» **SHORT TASK**:
Please output the data below exactly as given, starting at its first line and stopping after the line that contains "0.6, 0.0, 0.12)".

» **DATA LINES**:
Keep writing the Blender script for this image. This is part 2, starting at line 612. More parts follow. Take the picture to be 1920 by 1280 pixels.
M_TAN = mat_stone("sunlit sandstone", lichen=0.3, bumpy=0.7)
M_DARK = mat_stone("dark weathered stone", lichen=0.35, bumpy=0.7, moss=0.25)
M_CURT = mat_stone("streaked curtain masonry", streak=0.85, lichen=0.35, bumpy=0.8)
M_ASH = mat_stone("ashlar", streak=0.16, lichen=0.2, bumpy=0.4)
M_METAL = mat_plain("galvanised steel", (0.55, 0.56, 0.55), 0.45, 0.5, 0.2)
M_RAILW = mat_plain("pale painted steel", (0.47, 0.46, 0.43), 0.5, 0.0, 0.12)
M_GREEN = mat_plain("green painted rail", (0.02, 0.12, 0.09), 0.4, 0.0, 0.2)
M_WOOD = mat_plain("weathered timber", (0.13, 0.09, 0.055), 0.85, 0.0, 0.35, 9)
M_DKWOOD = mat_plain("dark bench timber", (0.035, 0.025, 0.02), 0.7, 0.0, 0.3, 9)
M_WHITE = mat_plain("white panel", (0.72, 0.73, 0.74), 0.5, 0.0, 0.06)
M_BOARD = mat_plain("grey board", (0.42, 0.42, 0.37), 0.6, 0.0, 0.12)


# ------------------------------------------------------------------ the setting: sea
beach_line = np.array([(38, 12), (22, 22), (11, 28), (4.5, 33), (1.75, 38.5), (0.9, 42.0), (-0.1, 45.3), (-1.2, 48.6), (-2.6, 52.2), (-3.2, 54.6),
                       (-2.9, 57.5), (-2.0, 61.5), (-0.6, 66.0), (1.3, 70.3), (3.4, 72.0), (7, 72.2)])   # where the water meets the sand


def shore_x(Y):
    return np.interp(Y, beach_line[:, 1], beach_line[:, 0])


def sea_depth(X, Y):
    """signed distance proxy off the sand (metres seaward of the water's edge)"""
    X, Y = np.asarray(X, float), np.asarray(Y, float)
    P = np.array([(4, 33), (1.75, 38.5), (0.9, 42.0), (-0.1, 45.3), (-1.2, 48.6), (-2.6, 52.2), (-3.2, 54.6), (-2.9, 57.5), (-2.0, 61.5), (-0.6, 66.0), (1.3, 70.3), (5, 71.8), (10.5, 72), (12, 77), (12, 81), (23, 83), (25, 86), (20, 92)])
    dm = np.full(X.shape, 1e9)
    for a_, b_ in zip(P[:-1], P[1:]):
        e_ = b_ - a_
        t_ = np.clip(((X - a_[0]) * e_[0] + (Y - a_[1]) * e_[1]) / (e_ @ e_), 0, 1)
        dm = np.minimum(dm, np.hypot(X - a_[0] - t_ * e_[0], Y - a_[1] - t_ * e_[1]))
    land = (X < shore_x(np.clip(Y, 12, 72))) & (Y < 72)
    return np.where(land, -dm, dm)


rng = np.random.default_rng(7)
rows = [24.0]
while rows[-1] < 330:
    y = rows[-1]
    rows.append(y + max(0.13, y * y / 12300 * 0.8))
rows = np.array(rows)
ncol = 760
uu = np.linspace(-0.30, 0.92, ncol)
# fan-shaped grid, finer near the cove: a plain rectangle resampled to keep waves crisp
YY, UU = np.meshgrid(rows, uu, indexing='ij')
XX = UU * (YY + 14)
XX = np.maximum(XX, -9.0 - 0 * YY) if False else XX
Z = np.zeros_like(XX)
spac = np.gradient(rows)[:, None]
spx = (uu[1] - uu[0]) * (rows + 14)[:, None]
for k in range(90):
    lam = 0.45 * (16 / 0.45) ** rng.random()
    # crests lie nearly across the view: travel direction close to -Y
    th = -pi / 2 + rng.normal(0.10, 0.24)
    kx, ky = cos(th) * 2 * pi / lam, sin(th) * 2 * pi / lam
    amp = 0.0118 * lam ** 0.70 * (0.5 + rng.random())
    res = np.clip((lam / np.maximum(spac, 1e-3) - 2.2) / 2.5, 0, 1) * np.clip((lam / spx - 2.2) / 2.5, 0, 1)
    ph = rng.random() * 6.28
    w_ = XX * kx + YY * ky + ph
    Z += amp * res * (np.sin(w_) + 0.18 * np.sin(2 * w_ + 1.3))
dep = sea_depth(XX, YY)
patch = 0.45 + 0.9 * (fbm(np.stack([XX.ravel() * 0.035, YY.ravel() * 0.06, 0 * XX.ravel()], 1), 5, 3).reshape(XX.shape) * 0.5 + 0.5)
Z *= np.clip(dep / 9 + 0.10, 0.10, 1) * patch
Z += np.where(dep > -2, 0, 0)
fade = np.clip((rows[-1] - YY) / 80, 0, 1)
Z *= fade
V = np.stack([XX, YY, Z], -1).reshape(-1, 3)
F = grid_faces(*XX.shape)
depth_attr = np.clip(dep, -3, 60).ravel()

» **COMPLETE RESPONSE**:
Keep writing the Blender script for this image. This is part 2, starting at line 612. More parts follow. Take the picture to be 1920 by 1280 pixels.
M_TAN = mat_stone("sunlit sandstone", lichen=0.3, bumpy=0.7)
M_DARK = mat_stone("dark weathered stone", lichen=0.35, bumpy=0.7, moss=0.25)
M_CURT = mat_stone("streaked curtain masonry", streak=0.85, lichen=0.35, bumpy=0.8)
M_ASH = mat_stone("ashlar", streak=0.16, lichen=0.2, bumpy=0.4)
M_METAL = mat_plain("galvanised steel", (0.55, 0.56, 0.55), 0.45, 0.5, 0.2)
M_RAILW = mat_plain("pale painted steel", (0.47, 0.46, 0.43), 0.5, 0.0, 0.12)
M_GREEN = mat_plain("green painted rail", (0.02, 0.12, 0.09), 0.4, 0.0, 0.2)
M_WOOD = mat_plain("weathered timber", (0.13, 0.09, 0.055), 0.85, 0.0, 0.35, 9)
M_DKWOOD = mat_plain("dark bench timber", (0.035, 0.025, 0.02), 0.7, 0.0, 0.3, 9)
M_WHITE = mat_plain("white panel", (0.72, 0.73, 0.74), 0.5, 0.0, 0.06)
M_BOARD = mat_plain("grey board", (0.42, 0.42, 0.37), 0.6, 0.0, 0.12)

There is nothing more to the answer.